Where a plaintiff is considered to be "prevailing” even though he succeeded on only some of his claims for relief the court must consider several additional issues. "First, did the plaintiff fail to prevail in claims which were unrelated to the claims on which he succeeded? Second, did the plaintiff achieve a level of success that makes the hours reasonably expended a satisfactory basis for making a fee award?” (Hensley v Eckerhart, 461 US 424, 434, supra). Where a plaintiff has failed to prevail on a claim unrelated to the successful claims, the hours spent on the unsuccessful claim should be excluded in considering the amount of a reasonable fee. But "Where a lawsuit consists of related claims, a plaintiff who has won substantial relief should not have his attorney’s fees reduced simply because the district court did not adopt each contention raised” (Hensley v Eckerhart, 461 US, supra, at 440; see also, Matter of Rahmey v Blum, 95 AD2d, supra, at 304).

This court agrees with plaintiff’s position and finds the claims raised to be closely related and the hours expended incapable of division on a claim-by-claim basis. Indeed, the State and Federal claims herein involve a common core of facts, based on related theories (Hensley v Eckerhart, supra). Plaintiff’s claims are not "distinctly different claims for relief * * * based on different facts and legal theories” nor are they distinctly different in all respects from other claims (Hensley v *154Eckerhart, supra, at 434). This court reiterates its position previously stated in connection with plaintiffs fee and nonfee claims that such claims "most assuredly derive from a common nucleus of operative fact” (see, court’s order dated July 2, 1990, at 35).

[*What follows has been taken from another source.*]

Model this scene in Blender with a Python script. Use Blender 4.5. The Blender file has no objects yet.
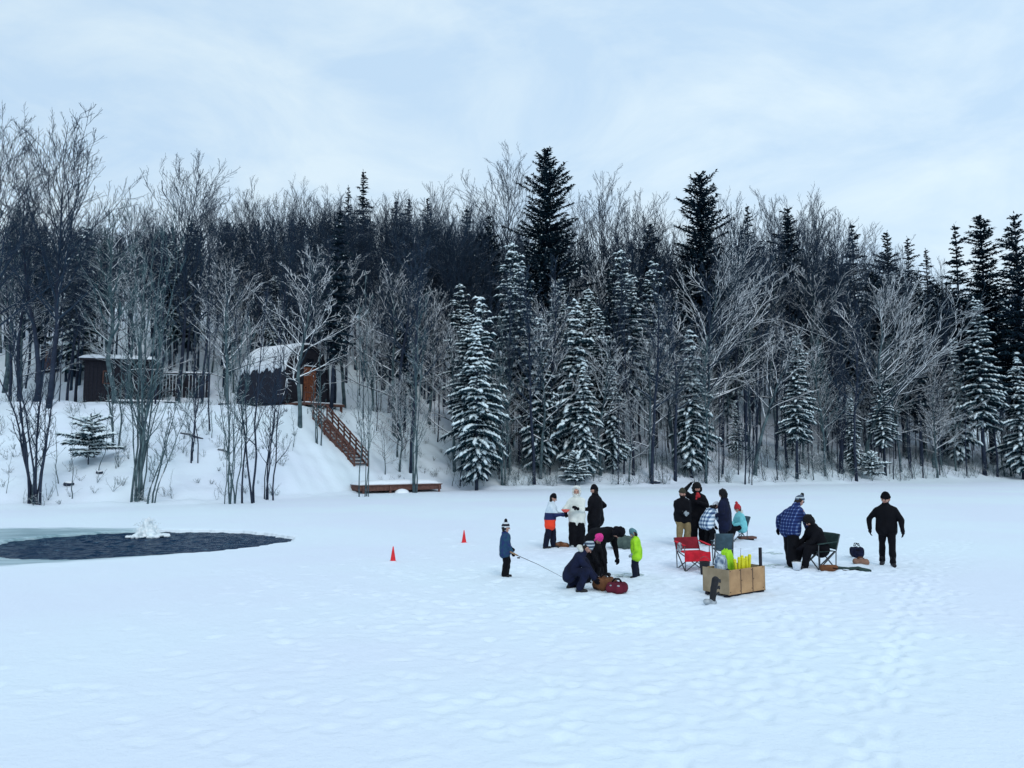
import bpy, math, random
import numpy as np
from mathutils import Vector, Matrix, Euler
R = math.radians
scene = bpy.context.scene
col = scene.collection

# ------------------------------------------------------------------ camera
CAM_H, PITCH, FPX = 2.8, R(5.0), 780.0
cam_d = bpy.data.cameras.new('camera'); cam = bpy.data.objects.new('camera', cam_d); col.objects.link(cam)
cam.location = (0, 0, CAM_H); cam.rotation_euler = (R(90) + PITCH, 0, 0)
cam_d.sensor_width = 36; cam_d.lens = 36 * FPX / 1024; cam_d.clip_start = 0.1; cam_d.clip_end = 3000
scene.camera = cam

# ------------------------------------------------------------------ sky, sun, exposure
SUN_EL, SUN_AZ = R(42), R(165)            # azimuth east of +Y
w = bpy.data.worlds.new('World'); scene.world = w; w.use_nodes = True
nt = w.node_tree; nt.nodes.clear()
def N(t, **kw):
    n = nt.nodes.new(t)
    for k, v in kw.items(): setattr(n, k, v)
    return n
out = N('ShaderNodeOutputWorld'); bg = N('ShaderNodeBackground'); bg.inputs['Strength'].default_value = 0.1
sky = N('ShaderNodeTexSky', sky_type='NISHITA'); sky.sun_disc = False
sky.sun_elevation = SUN_EL; sky.sun_rotation = SUN_AZ; sky.air_density = 1.0; sky.dust_density = 1.5; sky.ozone_density = 2.0
tc = N('ShaderNodeTexCoord'); mp = N('ShaderNodeMapping'); mp.inputs['Scale'].default_value = (1.7, 1.7, 3.4)
mp.inputs['Rotation'].default_value = (0, 0.45, 0.3)
n1 = N('ShaderNodeTexNoise'); n1.inputs['Scale'].default_value = 2.2; n1.inputs['Detail'].default_value = 7; n1.inputs['Roughness'].default_value = 0.6
n1.inputs['Distortion'].default_value = 0.6
r1 = N('ShaderNodeValToRGB'); r1.color_ramp.elements[0].position = 0.38; r1.color_ramp.elements[1].position = 0.66
r1.color_ramp.elements[0].color = (6.0, 8.0, 10.1, 1); r1.color_ramp.elements[1].color = (7.9, 9.5, 10.6, 1)
# cloud deck is thinner and brighter towards the right of the lake
sx = N('ShaderNodeSeparateXYZ'); mr = N('ShaderNodeMapRange'); mr.inputs['From Min'].default_value = -0.5; mr.inputs['From Max'].default_value = 0.7
mr.inputs['To Min'].default_value = 0.97; mr.inputs['To Max'].default_value = 1.05
vm = N('ShaderNodeVectorMath', operation='SCALE')
mx = N('ShaderNodeMix', data_type='RGBA'); mx.inputs['Factor'].default_value = 0.9
L = nt.links.new
L(tc.outputs['Generated'], mp.inputs['Vector']); L(mp.outputs['Vector'], n1.inputs['Vector']); L(n1.outputs['Fac'], r1.inputs['Fac'])
L(tc.outputs['Generated'], sx.inputs['Vector']); L(sx.outputs['X'], mr.inputs['Value'])
L(r1.outputs['Color'], vm.inputs[0]); L(mr.outputs['Result'], vm.inputs['Scale'])
L(sky.outputs['Color'], mx.inputs['A']); L(vm.outputs['Vector'], mx.inputs['B']); L(mx.outputs['Result'], bg.inputs['Color']); L(bg.outputs['Background'], out.inputs['Surface'])
sd = bpy.data.lights.new('sun', 'SUN'); sd.energy = 0.95; sd.angle = R(18); sd.color = (1.0, 0.99, 0.97)
sun = bpy.data.objects.new('sun', sd); col.objects.link(sun)
sdir = Vector((math.sin(SUN_AZ) * math.cos(SUN_EL), math.cos(SUN_AZ) * math.cos(SUN_EL), math.sin(SUN_EL)))
sun.rotation_euler = sdir.to_track_quat('Z', 'Y').to_euler(); sun.location = (20, 10, 40)
vs = scene.view_settings; vs.view_transform = 'Standard'; vs.look = 'None'; vs.gamma = 1; vs.exposure = 0.0; vs.use_curve_mapping = False
scene.cycles.max_bounces = 8; scene.cycles.diffuse_bounces = 6; scene.cycles.glossy_bounces = 2
scene.cycles.transparent_max_bounces = 4; scene.cycles.caustics_reflective = False; scene.cycles.caustics_refractive = False

# ------------------------------------------------------------------ helpers
def tag(o, label=None, cat=None, group=None, kind=None):
    if label: o['label'] = label
    if cat: o['category'] = cat
    if group: o['group'] = group
    if kind: o['kind'] = kind
    return o
def empty(name, loc, rz=0.0, label=None, cat=None, group=None):
    o = bpy.data.objects.new(name, None); col.objects.link(o); o.location = loc; o.rotation_euler = (0, 0, rz); o.empty_display_size = 0.2
    return tag(o, label, cat, group)
def link(name, me, parent=None, loc=None):
    o = bpy.data.objects.new(name, me); col.objects.link(o)
    if parent is not None: o.parent = parent
    if loc is not None: o.location = loc
    return o
def make_mesh(name, V, F, mats, smooth=False, midx=None):
    me = bpy.data.meshes.new(name)
    V = np.asarray(V, np.float32).reshape(-1, 3)
    if isinstance(F, np.ndarray):
        nf, k = F.shape
        me.vertices.add(len(V)); me.vertices.foreach_set('co', V.ravel())
        me.loops.add(nf * k); me.loops.foreach_set('vertex_index', F.astype(np.int32).ravel())
        me.polygons.add(nf); me.polygons.foreach_set('loop_start', np.arange(0, nf * k, k, dtype=np.int32))
        me.update(calc_edges=True)
    else:
        me.from_pydata([tuple(map(float, v)) for v in V], [], F)
    for m in (mats if isinstance(mats, (list, tuple)) else [mats]): me.materials.append(m)
    if midx is not None: me.polygons.foreach_set('material_index', np.asarray(midx, np.int32))
    if smooth: me.polygons.foreach_set('use_smooth', np.ones(len(me.polygons), bool))
    me.update(); return me

class MB:
    """collects simple solids into one mesh"""
    def __init__(s): s.V = []; s.F = []
    def add(s, V, F):
        k = len(s.V); s.V += [tuple(v) for v in V]; s.F += [tuple(i + k for i in f) for f in F]; return s
    def box(s, c, d, rz=0.0, rx=0.0, ry=0.0, b=0.0):
        M = Matrix.Translation(c) @ Euler((rx, ry, rz)).to_matrix().to_4x4()
        x, y, z = d[0] / 2, d[1] / 2, d[2] / 2
        if b <= 0:
            P = [(i * x, j * y, k * z) for i in (-1, 1) for j in (-1, 1) for k in (-1, 1)]
            F = [(0, 1, 3, 2), (4, 6, 7, 5), (0, 4, 5, 1), (2, 3, 7, 6), (0, 2, 6, 4), (1, 5, 7, 3)]
        else:
            b = min(b, x * .9, y * .9, z * .9)
            rings = []
            for zz, ins in ((-z, b), (-z + b, 0), (z - b, 0), (z, b)):
                a, c2 = x - ins, y - ins
                rings.append([(-a + b * (ins == 0), -c2, zz), (a - b * (ins == 0), -c2, zz), (a, -c2 + b * (ins == 0), zz), (a, c2 - b * (ins == 0), zz),
                              (a - b * (ins == 0), c2, zz), (-a + b * (ins == 0), c2, zz), (-a, c2 - b * (ins == 0), zz), (-a, -c2 + b * (ins == 0), zz)])
            P = [p for r in rings for p in r]; F = [tuple(range(7, -1, -1)), tuple(range(24, 32))]
            for r in range(3):
                for i in range(8): F.append((r * 8 + i, r * 8 + (i + 1) % 8, r * 8 + 8 + (i + 1) % 8, r * 8 + 8 + i))
        return s.add([M @ Vector(p) for p in P], F)
    def bar(s, p, q, wd, ht=None):
        """rectangular bar from p to q"""
        p, q = Vector(p), Vector(q); ht = ht or wd; d = (q - p); l = d.length; d.normalize()
        up = Vector((0, 0, 1)) if abs(d.z) < .95 else Vector((1, 0, 0)); sx_ = d.cross(up).normalized(); u = sx_.cross(d).normalized()
        P = [e + sx_ * (i * wd / 2) + u * (j * ht / 2) for e in (p, q) for i, j in ((-1, -1), (1, -1), (1, 1), (-1, 1))]
        return s.add(P, [(0, 1, 2, 3), (7, 6, 5, 4), (0, 4, 5, 1), (1, 5, 6, 2), (2, 6, 7, 3), (3, 7, 4, 0)])
    def tube(s, pts, rad, n=8):
        pts = [Vector(p) for p in pts]; rad = rad if isinstance(rad, (list, tuple)) else [rad] * len(pts)
        V = []; F = []
        for i, p in enumerate(pts):
            d = (pts[min(i + 1, len(pts) - 1)] - pts[max(i - 1, 0)]).normalized()
            up = Vector((0, 0, 1)) if abs(d.z) < .95 else Vector((1, 0, 0)); a = d.cross(up).normalized(); c = a.cross(d)
            for k in range(n):
                t = 2 * math.pi * k / n; V.append(p + a * (math.cos(t) * rad[i]) + c * (math.sin(t) * rad[i]))
        for i in range(len(pts) - 1):
            for k in range(n): F.append((i * n + k, i * n + (k + 1) % n, (i + 1) * n + (k + 1) % n, (i + 1) * n + k))
        F.append(tuple(range(n - 1, -1, -1))); F.append(tuple(range((len(pts) - 1) * n, len(pts) * n)))
        return s.add(V, F)
    def lathe(s, prof, c=(0, 0, 0), n=16, sc=(1, 1)):
        V = []; F = []
        for r, z in prof:
            for k in range(n):
                t = 2 * math.pi * k / n; V.append((c[0] + math.cos(t) * r * sc[0], c[1] + math.sin(t) * r * sc[1], c[2] + z))
        for i in range(len(prof) - 1):
            for k in range(n): F.append((i * n + k, i * n + (k + 1) % n, (i + 1) * n + (k + 1) % n, (i + 1) * n + k))
        F.append(tuple(range(n - 1, -1, -1))); F.append(tuple(range((len(prof) - 1) * n, len(prof) * n)))
        return s.add(V, F)
    def ball(s, c, r, n=10, m=7, rot=None):
        r = (r, r, r) if not isinstance(r, (tuple, list)) else r
        V = [Vector((0, 0, -r[2]))]; F = []
        for i in range(1, m):
            ph = math.pi * i / m - math.pi / 2
            for k in range(n):
                t = 2 * math.pi * k / n; V.append(Vector((math.cos(t) * math.cos(ph) * r[0], math.sin(t) * math.cos(ph) * r[1], math.sin(ph) * r[2])))
        V.append(Vector((0, 0, r[2])))
        for k in range(n): F.append((0, 1 + (k + 1) % n, 1 + k))
        for i in range(m - 2):
            for k in range(n): F.append((1 + i * n + k, 1 + i * n + (k + 1) % n, 1 + (i + 1) * n + (k + 1) % n, 1 + (i + 1) * n + k))
        b = 1 + (m - 2) * n; t_ = len(V) - 1
        for k in range(n): F.append((b + k, b + (k + 1) % n, t_))
        M = Euler(rot).to_matrix() if rot else None
        return s.add([(M @ v if M else v) + Vector(c) for v in V], F)
    def build(s, name, mat, parent=None, smooth=False):
        return link(name, make_mesh(name, s.V, s.F, mat, smooth), parent)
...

Next, where, as here, the court finds that the claims are related, it must address the level of success achieved and focus on the significance of the over-all relief obtained by the plaintiff in relation to those hours reasonably expended on litigation. A fee need not be reduced simply because the plaintiff failed to prevail on every contention. Litigants in good faith may raise alternative legal grounds for a desired outcome, and the court’s rejection of or failure to reach certain grounds is not a sufficient reason for reducing a fee. The result is what matters (Hensley v Eckerhart, supra). Plaintiff herein achieved the main objective of its lawsuit, essentially complete relief, and exceptional success in its litigation. This court ordered the rezoning of plaintiffs property back to multifamily zoning was well the rezoning of four additional parcels of property to such multifamily zoning. Thus, this court finds no basis in fact, circumstance or law that would require it to reduce the amount of the attorney’s fees requested based upon "limited” level of success achieved or "results obtained”.

Moreover, this court finds that plaintiffs are entitled to disbursements and expenses in the total sum of $73,022.22. Plaintiffs have submitted expenses totalling $21,447.36 (plus the additional amount of $4,194.92 for expenses which have accrued since July 1990) for such items as the costs of EBTs, the trial transcript, computerized research, and fees for photocopying, travel expenses, messenger fees, overnight delivery charges, expedited document transmittal charges and parking expenses. These items are properly billed as disbursements by a lUw firm, such as plaintiffs, to its clients and as such are recoverable under section 1988 (Kuzma v Internal Revenue Serv., 821 F2d 930, 932 [2d Cir 1987]; see also, Schwartz and Kirklin, Section 1983 Litigation: Claims, Defenses, and Fees, at 554-555 [1986]). In addition, plaintiff seeks compensation for witness fee expenses totalling $47,379.94. There is a split of authority amongst the Federal courts as to whether a prevailing party may be awarded fully compensatory levels of reimbursement for fees paid to expert witnesses under section 1988. However, courts, including courts in the Second Circuit, who have considered this issue have found such reasonable *155fees to be fully compensable (see, e.g., United States v Yonkers Bd. of Educ., 118 FRD 326 [SD NY 1987]; see also, Friedrich v City of Chicago, 888 F2d 511 [7th Cir 1989]). This court adheres with such determination. Accordingly, such expenses including those for expert witness fees are properly awarded to the plaintiff in the requested and documented total amount of $73,022.22.

Plaintiff has requested a lodestar fee in the amount of $426,782.18. "Whenever the court augments or reduces the lodestar fee, it must state its reasons for doing so as specifically as possible” (Matter of Rahmey v Blum, supra, at 305). While an award of fees in the amount requested would be reasonable, this court, in the exercise of its discretion, and in order to "err on the conservative side in dealing with any fee question” and avoid contributing "unnecessarily to the overpricing of litigation in this or any other court” finds that plaintiffs are entitled to a fee of $318,977.78 for their services plus those disbursements and expenses in the amount of $73,022.22 in a total amount of $392,000 (see, Swann v Charlott-Mecklenburg Bd. of Educ., 66 FRD 483, 486 [WD NC 1975], cited in Hensley v Eckerhart, 461 US 424, supra, at 430, n 4, for proper application of the appropriate standards to be applied in determining the amount of fees awarded). In light of all of the circumstances herein this sum represents reasonable compensation in an amount " 'adequate to attract competent counsel but which do[es] not represent a windfall to the attorneys’ ” (Blanchard v Bergeron, 489 US 87, 92, n 6).